Forging inter-realm tickets and Wireshark debugging
Do you need to use inter-realm tickets?
Often when I see people trying to compromise domains over trusts and playing with Kerberos tickets they end up trying to forge inter-realm tickets. This is problematic because these tickets are not only tricky to create (lot of confusing parameters and SIDs), but they are also hard to use. For example impacket does not deal well with forged inter-realm tickets and using them with Mimikatz/Kekeo requires custom parameters. I think it’s possible to use them with Rubeus, but that doesn’t make the overall process less painful. What people often don’t realize is that in most cases you don’t actually need to create inter-realm tickets. If you’re trying to access resources over a trust or escalate to enterprise admin in a single forest, in most cases it is sufficient to create a golden ticket with all the information from the domain you are already in, and then use this ticket to do the exploitation. Most tools handle this well and the Domain Controller you submit the golden ticket to will do the hard work of converting it into an inter-realm ticket that you can present to the DC in the other domain that you are trying to access. This can save you quite some debugging and potentially prevent headaches (though with Kerberos in general, YMMV).

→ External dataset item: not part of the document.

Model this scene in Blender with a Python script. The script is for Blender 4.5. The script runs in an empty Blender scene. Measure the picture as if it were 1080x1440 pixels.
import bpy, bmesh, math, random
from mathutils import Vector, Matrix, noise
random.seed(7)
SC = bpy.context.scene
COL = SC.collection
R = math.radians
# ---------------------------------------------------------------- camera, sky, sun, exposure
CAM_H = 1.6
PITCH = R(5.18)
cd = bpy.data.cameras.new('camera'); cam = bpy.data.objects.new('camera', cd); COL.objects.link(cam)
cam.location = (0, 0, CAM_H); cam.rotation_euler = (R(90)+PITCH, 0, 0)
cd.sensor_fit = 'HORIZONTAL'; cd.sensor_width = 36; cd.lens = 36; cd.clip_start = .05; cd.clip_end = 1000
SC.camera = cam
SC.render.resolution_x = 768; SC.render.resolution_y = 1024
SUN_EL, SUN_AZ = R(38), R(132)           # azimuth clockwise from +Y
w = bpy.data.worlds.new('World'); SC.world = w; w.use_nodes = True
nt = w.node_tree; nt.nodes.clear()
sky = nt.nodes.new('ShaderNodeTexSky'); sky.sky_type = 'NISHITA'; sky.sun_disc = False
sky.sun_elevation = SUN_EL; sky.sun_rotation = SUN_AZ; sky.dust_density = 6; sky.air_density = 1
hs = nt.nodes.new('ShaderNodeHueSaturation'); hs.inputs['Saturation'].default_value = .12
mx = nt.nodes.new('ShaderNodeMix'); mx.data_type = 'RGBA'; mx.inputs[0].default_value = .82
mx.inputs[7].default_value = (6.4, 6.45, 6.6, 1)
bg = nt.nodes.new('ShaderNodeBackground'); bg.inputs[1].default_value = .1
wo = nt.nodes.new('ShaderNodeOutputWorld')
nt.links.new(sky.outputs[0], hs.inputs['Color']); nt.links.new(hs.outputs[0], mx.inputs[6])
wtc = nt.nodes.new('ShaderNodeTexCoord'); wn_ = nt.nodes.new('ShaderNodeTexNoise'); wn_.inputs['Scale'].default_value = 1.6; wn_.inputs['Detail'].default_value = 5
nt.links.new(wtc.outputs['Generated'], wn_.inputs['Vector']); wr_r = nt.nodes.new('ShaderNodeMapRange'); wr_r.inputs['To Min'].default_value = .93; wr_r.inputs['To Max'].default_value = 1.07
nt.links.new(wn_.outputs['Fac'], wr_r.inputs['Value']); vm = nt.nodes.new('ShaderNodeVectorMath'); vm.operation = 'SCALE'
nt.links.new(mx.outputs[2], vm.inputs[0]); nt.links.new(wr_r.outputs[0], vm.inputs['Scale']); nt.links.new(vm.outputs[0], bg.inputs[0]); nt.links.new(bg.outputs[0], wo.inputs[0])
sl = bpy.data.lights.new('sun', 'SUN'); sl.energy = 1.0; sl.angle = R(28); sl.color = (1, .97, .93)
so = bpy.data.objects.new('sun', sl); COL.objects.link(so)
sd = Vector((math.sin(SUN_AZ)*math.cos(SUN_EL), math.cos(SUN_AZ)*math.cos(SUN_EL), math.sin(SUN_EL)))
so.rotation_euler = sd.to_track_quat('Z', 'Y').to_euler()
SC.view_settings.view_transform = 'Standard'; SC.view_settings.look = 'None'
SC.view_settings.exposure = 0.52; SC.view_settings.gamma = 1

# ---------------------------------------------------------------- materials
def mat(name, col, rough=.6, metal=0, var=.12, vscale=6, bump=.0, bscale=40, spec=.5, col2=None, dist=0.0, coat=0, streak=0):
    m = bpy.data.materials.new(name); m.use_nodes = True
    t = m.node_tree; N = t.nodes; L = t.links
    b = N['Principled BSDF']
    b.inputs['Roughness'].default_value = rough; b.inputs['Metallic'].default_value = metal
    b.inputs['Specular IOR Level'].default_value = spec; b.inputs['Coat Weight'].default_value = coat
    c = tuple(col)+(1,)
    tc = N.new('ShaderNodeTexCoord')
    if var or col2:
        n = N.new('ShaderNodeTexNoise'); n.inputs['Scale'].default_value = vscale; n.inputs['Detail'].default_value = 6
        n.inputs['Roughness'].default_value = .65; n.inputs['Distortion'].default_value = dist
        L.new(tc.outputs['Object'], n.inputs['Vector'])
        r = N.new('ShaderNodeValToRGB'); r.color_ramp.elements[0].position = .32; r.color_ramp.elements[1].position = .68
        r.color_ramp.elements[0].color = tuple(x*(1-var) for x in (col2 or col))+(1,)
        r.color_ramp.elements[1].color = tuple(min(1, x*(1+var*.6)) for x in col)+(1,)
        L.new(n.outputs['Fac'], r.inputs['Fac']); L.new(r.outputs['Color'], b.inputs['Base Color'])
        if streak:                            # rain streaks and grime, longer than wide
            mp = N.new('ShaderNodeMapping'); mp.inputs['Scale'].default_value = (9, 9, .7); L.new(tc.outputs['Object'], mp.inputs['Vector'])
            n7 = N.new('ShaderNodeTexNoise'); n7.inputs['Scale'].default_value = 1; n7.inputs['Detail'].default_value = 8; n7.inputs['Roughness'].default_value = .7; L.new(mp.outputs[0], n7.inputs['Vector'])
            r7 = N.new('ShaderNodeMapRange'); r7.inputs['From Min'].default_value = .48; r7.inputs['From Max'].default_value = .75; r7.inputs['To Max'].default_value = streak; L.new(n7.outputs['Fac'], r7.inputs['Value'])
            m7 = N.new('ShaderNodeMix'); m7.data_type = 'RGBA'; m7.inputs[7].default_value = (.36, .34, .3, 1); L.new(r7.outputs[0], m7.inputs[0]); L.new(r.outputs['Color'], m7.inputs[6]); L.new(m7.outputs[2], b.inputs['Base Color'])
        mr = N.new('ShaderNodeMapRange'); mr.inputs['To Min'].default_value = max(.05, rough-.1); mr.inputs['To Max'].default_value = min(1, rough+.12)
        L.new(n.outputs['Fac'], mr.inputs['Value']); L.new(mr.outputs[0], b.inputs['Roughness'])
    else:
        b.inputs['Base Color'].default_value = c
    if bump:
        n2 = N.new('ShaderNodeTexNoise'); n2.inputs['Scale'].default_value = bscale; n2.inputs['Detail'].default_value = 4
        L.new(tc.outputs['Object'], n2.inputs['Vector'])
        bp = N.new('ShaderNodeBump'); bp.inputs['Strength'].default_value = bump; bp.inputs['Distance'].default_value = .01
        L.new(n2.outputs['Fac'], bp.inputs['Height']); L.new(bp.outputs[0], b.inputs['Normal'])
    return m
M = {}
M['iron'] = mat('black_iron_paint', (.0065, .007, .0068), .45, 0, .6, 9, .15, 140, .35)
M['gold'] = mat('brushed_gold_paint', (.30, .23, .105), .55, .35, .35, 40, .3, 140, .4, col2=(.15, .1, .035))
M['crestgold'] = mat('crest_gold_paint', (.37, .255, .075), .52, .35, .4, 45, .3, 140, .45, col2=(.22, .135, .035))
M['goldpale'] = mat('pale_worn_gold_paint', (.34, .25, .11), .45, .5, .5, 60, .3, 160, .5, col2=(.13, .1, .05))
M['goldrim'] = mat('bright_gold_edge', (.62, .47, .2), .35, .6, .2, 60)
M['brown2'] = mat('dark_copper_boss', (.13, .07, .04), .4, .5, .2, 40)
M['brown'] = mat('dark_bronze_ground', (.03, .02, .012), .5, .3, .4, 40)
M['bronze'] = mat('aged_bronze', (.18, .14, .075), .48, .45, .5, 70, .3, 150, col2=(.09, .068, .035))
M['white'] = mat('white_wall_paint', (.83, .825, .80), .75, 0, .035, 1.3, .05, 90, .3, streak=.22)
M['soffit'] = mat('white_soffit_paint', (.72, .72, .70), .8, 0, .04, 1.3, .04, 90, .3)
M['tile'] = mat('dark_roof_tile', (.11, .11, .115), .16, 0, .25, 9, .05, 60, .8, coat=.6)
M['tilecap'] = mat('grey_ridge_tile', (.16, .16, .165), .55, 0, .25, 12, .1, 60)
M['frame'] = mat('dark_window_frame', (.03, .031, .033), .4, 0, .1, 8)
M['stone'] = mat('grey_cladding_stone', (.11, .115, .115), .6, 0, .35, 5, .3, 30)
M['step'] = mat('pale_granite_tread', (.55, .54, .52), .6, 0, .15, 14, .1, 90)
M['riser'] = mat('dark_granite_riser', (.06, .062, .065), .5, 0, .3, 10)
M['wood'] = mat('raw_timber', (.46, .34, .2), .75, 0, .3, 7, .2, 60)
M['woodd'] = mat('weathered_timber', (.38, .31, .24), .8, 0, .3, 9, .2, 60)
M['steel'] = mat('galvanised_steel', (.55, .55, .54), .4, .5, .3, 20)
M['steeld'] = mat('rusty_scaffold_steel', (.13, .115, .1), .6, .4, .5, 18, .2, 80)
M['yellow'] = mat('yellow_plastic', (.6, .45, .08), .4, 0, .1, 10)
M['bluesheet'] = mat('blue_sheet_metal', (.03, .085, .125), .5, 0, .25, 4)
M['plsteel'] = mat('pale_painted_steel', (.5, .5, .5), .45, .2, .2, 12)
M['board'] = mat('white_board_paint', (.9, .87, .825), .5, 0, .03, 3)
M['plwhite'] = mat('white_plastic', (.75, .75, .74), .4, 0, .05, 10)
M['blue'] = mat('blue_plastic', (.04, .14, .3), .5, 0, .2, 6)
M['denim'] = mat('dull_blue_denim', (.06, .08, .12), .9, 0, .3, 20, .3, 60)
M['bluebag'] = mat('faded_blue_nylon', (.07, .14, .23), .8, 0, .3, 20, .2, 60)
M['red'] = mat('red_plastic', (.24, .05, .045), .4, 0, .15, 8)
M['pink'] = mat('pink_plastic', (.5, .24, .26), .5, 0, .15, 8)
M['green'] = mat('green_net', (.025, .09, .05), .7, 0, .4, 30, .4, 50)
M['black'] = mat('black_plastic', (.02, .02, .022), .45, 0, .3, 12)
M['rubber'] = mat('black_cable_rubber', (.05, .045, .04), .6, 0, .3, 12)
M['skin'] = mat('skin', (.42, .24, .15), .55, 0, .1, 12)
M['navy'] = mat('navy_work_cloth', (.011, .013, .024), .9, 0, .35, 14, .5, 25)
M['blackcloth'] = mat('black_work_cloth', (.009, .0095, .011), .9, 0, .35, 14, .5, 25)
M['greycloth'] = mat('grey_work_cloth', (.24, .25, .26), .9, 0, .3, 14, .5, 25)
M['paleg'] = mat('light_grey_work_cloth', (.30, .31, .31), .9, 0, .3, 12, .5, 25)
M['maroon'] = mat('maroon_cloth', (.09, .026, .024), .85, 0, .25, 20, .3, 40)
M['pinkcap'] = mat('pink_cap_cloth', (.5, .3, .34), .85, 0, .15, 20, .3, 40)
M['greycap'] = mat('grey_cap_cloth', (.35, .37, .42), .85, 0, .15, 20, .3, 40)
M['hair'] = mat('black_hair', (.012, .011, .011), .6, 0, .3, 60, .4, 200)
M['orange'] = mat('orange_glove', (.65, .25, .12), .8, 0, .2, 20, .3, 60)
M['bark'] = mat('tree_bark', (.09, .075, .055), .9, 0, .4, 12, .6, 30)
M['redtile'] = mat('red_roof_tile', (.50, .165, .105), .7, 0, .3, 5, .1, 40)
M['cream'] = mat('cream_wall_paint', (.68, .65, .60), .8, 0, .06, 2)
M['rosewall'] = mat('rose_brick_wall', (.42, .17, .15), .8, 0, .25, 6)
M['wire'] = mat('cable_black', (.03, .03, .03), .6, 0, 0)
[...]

Which keys do I need for inter-realm tickets
If you are going down the route of inter-realm tickets, you should be aware of the different keys there are. For each trust, there is an incoming and outgoing trust key. These keys are based on the password in use for the trust, which is explored in this blog from Adam Chester. In the first 30 days the same password is used for both the incoming and the outgoing trust key. This means the RC4 keys, which do not contain a salt, are identical in the first 30 days. This makes it easy to dump the trust keys using for example secretsdump and look for the account which contains the domain name of the trusted domain. However, this only dumps the key for the outgoing trust, so after 30 days this key can’t be used anymore for forging inter-realm tickets that will be accepted by the other forest, which requires the key of the incoming trust. Furthermore the Kerberos AES keys contain a salt which is different for the incoming and outgoing trust, so if you want to forge inter-realm tickets with AES keys, you would need to dump the actual trust keys and not only the keys dcsync will give you for the trust accounts. You can obtain the keys using Mimikatz, either by using lsadump::trust /patch on a Domain Controller, or by explicitly DCSyncing the TrustedDomain object, which can be done from any machine as long as you have the privileges. This requires the GUID of this object, which can be queried using PowerShell (or any other tool interacting with LDAP), after which you can use mimikatz to DCSync the keys with lsadump::dcsync /guid{guid-here}:
Thanks to Benjamin (@gentilkiwi) for explaining this whole process to me back in 2019.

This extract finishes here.